Estas questões são centrais para as negociações globais sobre as mudanças climáticas e a inclusão delas no relatório foi saudada por ativistas, assim como foi a afirmação de que adaptar os países e costas para lidar com o aquecimento global não consegue, por si, evitar impactos graves.

“Os governos ricos devem parar de fazer promessas vazias e empregarem o seu dinheiro nestas ações de forma que os pais pobres não tenham que pagar o preço pelos estilos de vida dos ricos”, disse Harjeet Singh, da organização ActionAid.

A declaração de que as emissões de carbono devem cair para zero foi “importantíssima”, segundo Kaisa Kosonen, do Greenpeace. “Ainda podemos limitar o aquecimento a 2 graus Celsius, ou até mesmo a 1,5 graus, [mas] precisamos eliminar progressivamente as emissões”, declarou. Diferentemente da captura e armazenamento de carbono, que ainda precisa provar ser comercialmente viável, Kosonen falou que a energia renovável está, cada vez mais, ficando mais barata.
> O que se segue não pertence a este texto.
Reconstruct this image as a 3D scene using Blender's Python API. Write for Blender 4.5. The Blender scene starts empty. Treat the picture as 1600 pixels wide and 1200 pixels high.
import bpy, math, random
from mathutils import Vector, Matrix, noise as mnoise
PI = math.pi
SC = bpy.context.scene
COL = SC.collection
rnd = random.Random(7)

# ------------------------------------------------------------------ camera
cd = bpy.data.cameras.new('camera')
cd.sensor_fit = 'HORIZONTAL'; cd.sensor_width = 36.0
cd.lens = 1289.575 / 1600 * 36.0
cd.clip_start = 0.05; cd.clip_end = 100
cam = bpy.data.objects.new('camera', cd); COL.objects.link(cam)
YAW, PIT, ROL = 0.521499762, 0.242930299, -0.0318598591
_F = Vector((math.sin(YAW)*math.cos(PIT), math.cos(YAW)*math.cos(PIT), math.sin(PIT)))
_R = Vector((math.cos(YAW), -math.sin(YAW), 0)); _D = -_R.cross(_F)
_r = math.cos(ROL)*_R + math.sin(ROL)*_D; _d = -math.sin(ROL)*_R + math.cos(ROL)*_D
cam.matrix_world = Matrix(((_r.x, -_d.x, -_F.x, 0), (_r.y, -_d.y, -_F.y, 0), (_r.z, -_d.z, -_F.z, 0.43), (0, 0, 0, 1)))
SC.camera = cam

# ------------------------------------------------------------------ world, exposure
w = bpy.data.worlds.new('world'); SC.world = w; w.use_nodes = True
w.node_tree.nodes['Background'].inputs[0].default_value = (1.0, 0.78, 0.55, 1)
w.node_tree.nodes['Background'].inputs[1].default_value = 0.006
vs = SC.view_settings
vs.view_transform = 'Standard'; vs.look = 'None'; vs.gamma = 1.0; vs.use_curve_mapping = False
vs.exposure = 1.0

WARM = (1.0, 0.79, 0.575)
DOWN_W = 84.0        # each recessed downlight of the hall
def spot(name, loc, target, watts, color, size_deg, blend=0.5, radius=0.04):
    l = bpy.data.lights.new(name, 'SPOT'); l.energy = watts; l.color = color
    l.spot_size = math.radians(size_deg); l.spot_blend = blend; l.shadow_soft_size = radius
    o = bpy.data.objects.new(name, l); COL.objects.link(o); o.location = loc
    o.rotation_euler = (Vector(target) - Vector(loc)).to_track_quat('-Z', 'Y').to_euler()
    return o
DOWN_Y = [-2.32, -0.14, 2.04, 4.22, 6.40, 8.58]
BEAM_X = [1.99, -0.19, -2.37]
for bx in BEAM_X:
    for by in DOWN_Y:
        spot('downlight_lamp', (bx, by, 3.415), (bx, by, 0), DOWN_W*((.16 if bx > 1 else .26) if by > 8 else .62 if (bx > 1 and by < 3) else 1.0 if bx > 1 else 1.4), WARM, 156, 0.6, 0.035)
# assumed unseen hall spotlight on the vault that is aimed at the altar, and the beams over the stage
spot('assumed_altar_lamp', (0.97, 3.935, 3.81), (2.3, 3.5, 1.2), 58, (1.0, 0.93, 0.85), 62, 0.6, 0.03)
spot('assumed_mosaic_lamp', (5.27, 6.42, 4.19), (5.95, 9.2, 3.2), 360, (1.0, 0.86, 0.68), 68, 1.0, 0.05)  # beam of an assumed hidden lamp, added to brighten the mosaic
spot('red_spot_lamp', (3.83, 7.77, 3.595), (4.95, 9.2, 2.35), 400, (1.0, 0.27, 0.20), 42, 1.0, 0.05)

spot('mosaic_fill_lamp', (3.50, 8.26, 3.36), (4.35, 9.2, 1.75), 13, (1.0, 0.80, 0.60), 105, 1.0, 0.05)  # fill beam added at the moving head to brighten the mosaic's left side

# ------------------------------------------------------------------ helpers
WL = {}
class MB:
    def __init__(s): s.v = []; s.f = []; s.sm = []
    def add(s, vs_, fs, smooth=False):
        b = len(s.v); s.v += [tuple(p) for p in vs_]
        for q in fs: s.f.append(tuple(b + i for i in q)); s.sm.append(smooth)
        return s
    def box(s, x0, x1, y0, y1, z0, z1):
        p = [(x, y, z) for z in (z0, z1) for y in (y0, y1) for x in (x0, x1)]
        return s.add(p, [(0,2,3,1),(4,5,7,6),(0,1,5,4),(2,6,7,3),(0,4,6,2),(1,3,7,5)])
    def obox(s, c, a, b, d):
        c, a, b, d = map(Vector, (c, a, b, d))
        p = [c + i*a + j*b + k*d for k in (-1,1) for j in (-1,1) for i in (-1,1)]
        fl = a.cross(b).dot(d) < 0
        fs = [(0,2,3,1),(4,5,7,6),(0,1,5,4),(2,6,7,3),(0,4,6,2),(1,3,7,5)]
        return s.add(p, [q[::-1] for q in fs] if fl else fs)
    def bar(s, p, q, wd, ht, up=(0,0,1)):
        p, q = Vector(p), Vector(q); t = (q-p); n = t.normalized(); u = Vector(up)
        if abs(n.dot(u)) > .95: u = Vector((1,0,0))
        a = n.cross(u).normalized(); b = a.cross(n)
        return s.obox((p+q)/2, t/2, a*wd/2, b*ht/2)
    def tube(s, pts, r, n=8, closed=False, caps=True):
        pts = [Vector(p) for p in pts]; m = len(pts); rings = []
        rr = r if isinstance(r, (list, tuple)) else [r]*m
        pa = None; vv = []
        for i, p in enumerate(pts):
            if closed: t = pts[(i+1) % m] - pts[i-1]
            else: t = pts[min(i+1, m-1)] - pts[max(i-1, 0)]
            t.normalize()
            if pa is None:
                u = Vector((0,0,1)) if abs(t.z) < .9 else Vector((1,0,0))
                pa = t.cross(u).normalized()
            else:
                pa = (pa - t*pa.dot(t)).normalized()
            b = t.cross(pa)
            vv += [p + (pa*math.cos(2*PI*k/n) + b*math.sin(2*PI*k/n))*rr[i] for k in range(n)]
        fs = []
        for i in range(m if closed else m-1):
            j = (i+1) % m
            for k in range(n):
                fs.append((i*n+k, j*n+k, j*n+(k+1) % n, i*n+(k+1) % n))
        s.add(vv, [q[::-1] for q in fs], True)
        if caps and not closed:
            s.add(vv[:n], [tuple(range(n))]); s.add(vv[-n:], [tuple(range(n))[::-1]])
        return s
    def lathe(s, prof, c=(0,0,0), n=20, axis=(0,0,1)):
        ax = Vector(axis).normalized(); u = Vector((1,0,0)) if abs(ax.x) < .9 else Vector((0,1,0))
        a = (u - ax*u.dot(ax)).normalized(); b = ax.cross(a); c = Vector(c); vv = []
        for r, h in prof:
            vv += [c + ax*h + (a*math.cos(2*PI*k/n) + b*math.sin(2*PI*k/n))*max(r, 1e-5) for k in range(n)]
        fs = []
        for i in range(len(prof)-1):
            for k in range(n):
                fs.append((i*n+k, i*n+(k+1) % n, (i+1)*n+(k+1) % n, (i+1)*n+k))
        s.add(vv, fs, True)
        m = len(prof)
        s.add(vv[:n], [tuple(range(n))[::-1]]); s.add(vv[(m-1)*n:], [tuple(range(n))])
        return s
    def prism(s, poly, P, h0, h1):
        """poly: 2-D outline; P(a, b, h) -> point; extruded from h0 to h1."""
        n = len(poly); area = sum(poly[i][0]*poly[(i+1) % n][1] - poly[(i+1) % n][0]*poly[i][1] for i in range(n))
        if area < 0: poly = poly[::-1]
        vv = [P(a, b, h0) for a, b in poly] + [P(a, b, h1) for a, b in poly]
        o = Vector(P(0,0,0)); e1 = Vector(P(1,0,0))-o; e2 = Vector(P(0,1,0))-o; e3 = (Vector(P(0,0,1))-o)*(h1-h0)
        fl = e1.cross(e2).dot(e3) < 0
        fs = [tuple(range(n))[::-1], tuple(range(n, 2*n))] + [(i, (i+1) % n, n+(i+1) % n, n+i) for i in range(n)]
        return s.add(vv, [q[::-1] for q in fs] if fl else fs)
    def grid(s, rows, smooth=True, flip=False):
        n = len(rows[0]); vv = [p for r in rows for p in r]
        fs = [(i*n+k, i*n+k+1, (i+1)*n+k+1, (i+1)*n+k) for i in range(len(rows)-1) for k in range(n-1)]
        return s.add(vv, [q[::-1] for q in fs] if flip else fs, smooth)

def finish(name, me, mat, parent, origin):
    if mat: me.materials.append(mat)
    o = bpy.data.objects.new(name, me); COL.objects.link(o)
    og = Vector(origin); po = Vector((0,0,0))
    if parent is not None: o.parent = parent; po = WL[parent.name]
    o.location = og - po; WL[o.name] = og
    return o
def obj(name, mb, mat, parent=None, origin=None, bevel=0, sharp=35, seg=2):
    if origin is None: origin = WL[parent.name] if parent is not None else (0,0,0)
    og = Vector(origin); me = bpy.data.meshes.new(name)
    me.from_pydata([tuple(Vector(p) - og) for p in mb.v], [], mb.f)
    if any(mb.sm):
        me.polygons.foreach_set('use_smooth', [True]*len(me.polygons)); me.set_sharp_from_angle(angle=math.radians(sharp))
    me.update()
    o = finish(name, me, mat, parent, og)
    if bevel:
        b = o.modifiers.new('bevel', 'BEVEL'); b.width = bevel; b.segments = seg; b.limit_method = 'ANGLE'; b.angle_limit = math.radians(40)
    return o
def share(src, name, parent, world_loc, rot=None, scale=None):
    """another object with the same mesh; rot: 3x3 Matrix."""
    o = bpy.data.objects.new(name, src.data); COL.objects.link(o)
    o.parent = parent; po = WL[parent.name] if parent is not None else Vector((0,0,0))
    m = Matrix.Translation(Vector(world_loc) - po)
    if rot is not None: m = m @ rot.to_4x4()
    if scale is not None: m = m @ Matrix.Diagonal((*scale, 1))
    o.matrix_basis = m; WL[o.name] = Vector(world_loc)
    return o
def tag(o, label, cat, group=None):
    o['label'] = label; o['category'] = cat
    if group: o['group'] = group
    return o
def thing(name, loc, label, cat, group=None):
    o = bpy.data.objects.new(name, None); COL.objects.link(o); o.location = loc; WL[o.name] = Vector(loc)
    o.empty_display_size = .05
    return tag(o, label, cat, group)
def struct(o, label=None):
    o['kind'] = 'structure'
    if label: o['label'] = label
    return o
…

Sam Smith, do Fórum Mundial da Água, acrescentou: “A grande oportunidade presente neste relatório é que ele mostra que combater as mudanças climáticas não irá paralisar as economias e que é essencial tirar as pessoas da pobreza. O que se precisa agora é de uma ação política concertada”. A pronta resposta de políticos à recente crise global financeira mostrou, segundo Smith, que “eles podem agir rapidamente e em escala caso estejam suficientemente motivados”.

Os ativistas minimizaram os movimentos feitos por alguns países com grandes reservas de combustíveis fósseis de desvalidar a linguagem do texto escrito pelo IPCC, redigido por cientistas e visto pelo jornal The Guardian, dizendo que o relatório final era conservador, porém incisivo.

No entanto, a afirmação de que “as mudanças climáticas podem conduzir a problemas de saúde em muitas regiões, inclusive uma maior probabilidade de morte” foi apagada do relatório final, junto com a crítica de que os políticos, às vezes, “se envolvem num pensamento de curto-prazo e se enviesam no sentido do status quo”.